▸ **JOB**
Repeat the whole listing exactly as written.

▸ **SOURCE DATA**
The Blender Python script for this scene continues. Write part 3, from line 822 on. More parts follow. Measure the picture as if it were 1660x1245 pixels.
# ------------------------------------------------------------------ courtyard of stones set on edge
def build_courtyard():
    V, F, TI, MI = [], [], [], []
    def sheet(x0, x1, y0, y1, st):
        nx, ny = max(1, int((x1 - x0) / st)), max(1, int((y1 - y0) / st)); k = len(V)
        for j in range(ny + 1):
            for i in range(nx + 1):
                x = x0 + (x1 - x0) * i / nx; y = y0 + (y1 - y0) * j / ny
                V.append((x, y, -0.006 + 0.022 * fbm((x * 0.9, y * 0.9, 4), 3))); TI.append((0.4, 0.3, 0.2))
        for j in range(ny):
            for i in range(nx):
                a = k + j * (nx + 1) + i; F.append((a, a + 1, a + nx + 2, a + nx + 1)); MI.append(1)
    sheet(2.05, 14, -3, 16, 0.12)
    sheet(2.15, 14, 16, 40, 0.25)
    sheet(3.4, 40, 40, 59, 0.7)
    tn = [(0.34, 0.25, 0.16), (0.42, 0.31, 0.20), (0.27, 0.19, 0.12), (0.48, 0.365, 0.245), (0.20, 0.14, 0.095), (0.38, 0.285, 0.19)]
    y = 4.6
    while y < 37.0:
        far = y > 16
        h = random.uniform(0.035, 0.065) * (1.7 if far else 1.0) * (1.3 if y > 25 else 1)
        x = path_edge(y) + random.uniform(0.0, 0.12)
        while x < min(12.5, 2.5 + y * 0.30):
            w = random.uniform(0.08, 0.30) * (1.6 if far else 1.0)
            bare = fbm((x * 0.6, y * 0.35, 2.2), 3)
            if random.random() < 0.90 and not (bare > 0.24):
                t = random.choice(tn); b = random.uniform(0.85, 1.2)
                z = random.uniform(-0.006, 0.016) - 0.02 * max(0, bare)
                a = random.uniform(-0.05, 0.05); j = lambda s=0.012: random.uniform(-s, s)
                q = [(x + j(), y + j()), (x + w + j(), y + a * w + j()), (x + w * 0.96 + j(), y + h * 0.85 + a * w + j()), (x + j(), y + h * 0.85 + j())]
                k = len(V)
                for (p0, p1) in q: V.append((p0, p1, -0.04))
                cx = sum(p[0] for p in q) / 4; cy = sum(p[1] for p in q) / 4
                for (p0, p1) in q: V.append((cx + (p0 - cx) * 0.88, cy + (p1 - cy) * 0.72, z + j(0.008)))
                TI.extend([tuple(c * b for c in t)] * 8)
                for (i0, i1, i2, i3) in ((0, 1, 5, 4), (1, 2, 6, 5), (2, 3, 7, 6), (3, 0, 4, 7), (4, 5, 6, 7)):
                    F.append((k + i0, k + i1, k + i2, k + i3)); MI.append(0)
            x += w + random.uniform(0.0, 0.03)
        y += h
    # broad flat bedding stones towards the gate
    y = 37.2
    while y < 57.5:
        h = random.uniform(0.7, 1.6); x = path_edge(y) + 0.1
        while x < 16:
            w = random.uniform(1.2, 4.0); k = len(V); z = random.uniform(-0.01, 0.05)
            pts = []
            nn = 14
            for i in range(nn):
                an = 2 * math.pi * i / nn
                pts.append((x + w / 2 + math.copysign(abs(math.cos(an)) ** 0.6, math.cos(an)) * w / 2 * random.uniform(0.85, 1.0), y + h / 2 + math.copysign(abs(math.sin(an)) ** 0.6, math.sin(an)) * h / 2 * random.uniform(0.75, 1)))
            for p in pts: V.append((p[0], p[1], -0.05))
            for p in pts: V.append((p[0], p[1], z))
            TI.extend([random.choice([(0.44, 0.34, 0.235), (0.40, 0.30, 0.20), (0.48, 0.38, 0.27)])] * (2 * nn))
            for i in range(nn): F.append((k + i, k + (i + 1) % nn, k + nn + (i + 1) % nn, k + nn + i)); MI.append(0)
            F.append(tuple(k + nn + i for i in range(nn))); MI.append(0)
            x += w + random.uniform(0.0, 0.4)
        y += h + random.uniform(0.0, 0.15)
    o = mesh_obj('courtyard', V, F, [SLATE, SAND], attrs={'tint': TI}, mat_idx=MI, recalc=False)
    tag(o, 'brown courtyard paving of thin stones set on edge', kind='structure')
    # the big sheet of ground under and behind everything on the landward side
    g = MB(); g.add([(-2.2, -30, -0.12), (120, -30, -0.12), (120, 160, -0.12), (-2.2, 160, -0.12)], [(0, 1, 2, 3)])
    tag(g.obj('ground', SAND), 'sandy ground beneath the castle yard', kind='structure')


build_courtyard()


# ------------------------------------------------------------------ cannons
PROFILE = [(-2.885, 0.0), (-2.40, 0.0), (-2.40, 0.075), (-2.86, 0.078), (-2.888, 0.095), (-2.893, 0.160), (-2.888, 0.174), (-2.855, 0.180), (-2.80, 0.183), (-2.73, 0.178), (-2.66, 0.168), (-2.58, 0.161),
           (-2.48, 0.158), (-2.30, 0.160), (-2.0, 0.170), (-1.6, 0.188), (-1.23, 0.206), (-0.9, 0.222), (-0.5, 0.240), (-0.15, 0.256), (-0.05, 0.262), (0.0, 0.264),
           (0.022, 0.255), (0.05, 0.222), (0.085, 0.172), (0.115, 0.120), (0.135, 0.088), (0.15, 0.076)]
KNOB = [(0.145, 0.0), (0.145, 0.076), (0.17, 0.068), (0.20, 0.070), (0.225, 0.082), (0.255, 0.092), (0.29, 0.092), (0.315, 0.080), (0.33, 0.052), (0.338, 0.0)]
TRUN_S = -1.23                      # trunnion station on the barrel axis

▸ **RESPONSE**
The Blender Python script for this scene continues. Write part 3, from line 822 on. More parts follow. Measure the picture as if it were 1660x1245 pixels.
# ------------------------------------------------------------------ courtyard of stones set on edge
def build_courtyard():
    V, F, TI, MI = [], [], [], []
    def sheet(x0, x1, y0, y1, st):
        nx, ny = max(1, int((x1 - x0) / st)), max(1, int((y1 - y0) / st)); k = len(V)
        for j in range(ny + 1):
            for i in range(nx + 1):
                x = x0 + (x1 - x0) * i / nx; y = y0 + (y1 - y0) * j / ny
                V.append((x, y, -0.006 + 0.022 * fbm((x * 0.9, y * 0.9, 4), 3))); TI.append((0.4, 0.3, 0.2))
        for j in range(ny):
            for i in range(nx):
                a = k + j * (nx + 1) + i; F.append((a, a + 1, a + nx + 2, a + nx + 1)); MI.append(1)
    sheet(2.05, 14, -3, 16, 0.12)
    sheet(2.15, 14, 16, 40, 0.25)
    sheet(3.4, 40, 40, 59, 0.7)
    tn = [(0.34, 0.25, 0.16), (0.42, 0.31, 0.20), (0.27, 0.19, 0.12), (0.48, 0.365, 0.245), (0.20, 0.14, 0.095), (0.38, 0.285, 0.19)]
    y = 4.6
    while y < 37.0:
        far = y > 16
        h = random.uniform(0.035, 0.065) * (1.7 if far else 1.0) * (1.3 if y > 25 else 1)
        x = path_edge(y) + random.uniform(0.0, 0.12)
        while x < min(12.5, 2.5 + y * 0.30):
            w = random.uniform(0.08, 0.30) * (1.6 if far else 1.0)
            bare = fbm((x * 0.6, y * 0.35, 2.2), 3)
            if random.random() < 0.90 and not (bare > 0.24):
                t = random.choice(tn); b = random.uniform(0.85, 1.2)
                z = random.uniform(-0.006, 0.016) - 0.02 * max(0, bare)
                a = random.uniform(-0.05, 0.05); j = lambda s=0.012: random.uniform(-s, s)
                q = [(x + j(), y + j()), (x + w + j(), y + a * w + j()), (x + w * 0.96 + j(), y + h * 0.85 + a * w + j()), (x + j(), y + h * 0.85 + j())]
                k = len(V)
                for (p0, p1) in q: V.append((p0, p1, -0.04))
                cx = sum(p[0] for p in q) / 4; cy = sum(p[1] for p in q) / 4
                for (p0, p1) in q: V.append((cx + (p0 - cx) * 0.88, cy + (p1 - cy) * 0.72, z + j(0.008)))
                TI.extend([tuple(c * b for c in t)] * 8)
                for (i0, i1, i2, i3) in ((0, 1, 5, 4), (1, 2, 6, 5), (2, 3, 7, 6), (3, 0, 4, 7), (4, 5, 6, 7)):
                    F.append((k + i0, k + i1, k + i2, k + i3)); MI.append(0)
            x += w + random.uniform(0.0, 0.03)
        y += h
    # broad flat bedding stones towards the gate
    y = 37.2
    while y < 57.5:
        h = random.uniform(0.7, 1.6); x = path_edge(y) + 0.1
        while x < 16:
            w = random.uniform(1.2, 4.0); k = len(V); z = random.uniform(-0.01, 0.05)
            pts = []
            nn = 14
            for i in range(nn):
                an = 2 * math.pi * i / nn
                pts.append((x + w / 2 + math.copysign(abs(math.cos(an)) ** 0.6, math.cos(an)) * w / 2 * random.uniform(0.85, 1.0), y + h / 2 + math.copysign(abs(math.sin(an)) ** 0.6, math.sin(an)) * h / 2 * random.uniform(0.75, 1)))
            for p in pts: V.append((p[0], p[1], -0.05))
            for p in pts: V.append((p[0], p[1], z))
            TI.extend([random.choice([(0.44, 0.34, 0.235), (0.40, 0.30, 0.20), (0.48, 0.38, 0.27)])] * (2 * nn))
            for i in range(nn): F.append((k + i, k + (i + 1) % nn, k + nn + (i + 1) % nn, k + nn + i)); MI.append(0)
            F.append(tuple(k + nn + i for i in range(nn))); MI.append(0)
            x += w + random.uniform(0.0, 0.4)
        y += h + random.uniform(0.0, 0.15)
    o = mesh_obj('courtyard', V, F, [SLATE, SAND], attrs={'tint': TI}, mat_idx=MI, recalc=False)
    tag(o, 'brown courtyard paving of thin stones set on edge', kind='structure')
    # the big sheet of ground under and behind everything on the landward side
    g = MB(); g.add([(-2.2, -30, -0.12), (120, -30, -0.12), (120, 160, -0.12), (-2.2, 160, -0.12)], [(0, 1, 2, 3)])
    tag(g.obj('ground', SAND), 'sandy ground beneath the castle yard', kind='structure')


build_courtyard()


# ------------------------------------------------------------------ cannons
PROFILE = [(-2.885, 0.0), (-2.40, 0.0), (-2.40, 0.075), (-2.86, 0.078), (-2.888, 0.095), (-2.893, 0.160), (-2.888, 0.174), (-2.855, 0.180), (-2.80, 0.183), (-2.73, 0.178), (-2.66, 0.168), (-2.58, 0.161),
           (-2.48, 0.158), (-2.30, 0.160), (-2.0, 0.170), (-1.6, 0.188), (-1.23, 0.206), (-0.9, 0.222), (-0.5, 0.240), (-0.15, 0.256), (-0.05, 0.262), (0.0, 0.264),
           (0.022, 0.255), (0.05, 0.222), (0.085, 0.172), (0.115, 0.120), (0.135, 0.088), (0.15, 0.076)]
KNOB = [(0.145, 0.0), (0.145, 0.076), (0.17, 0.068), (0.20, 0.070), (0.225, 0.082), (0.255, 0.092), (0.29, 0.092), (0.315, 0.080), (0.33, 0.052), (0.338, 0.0)]
TRUN_S = -1.23                      # trunnion station on the barrel axis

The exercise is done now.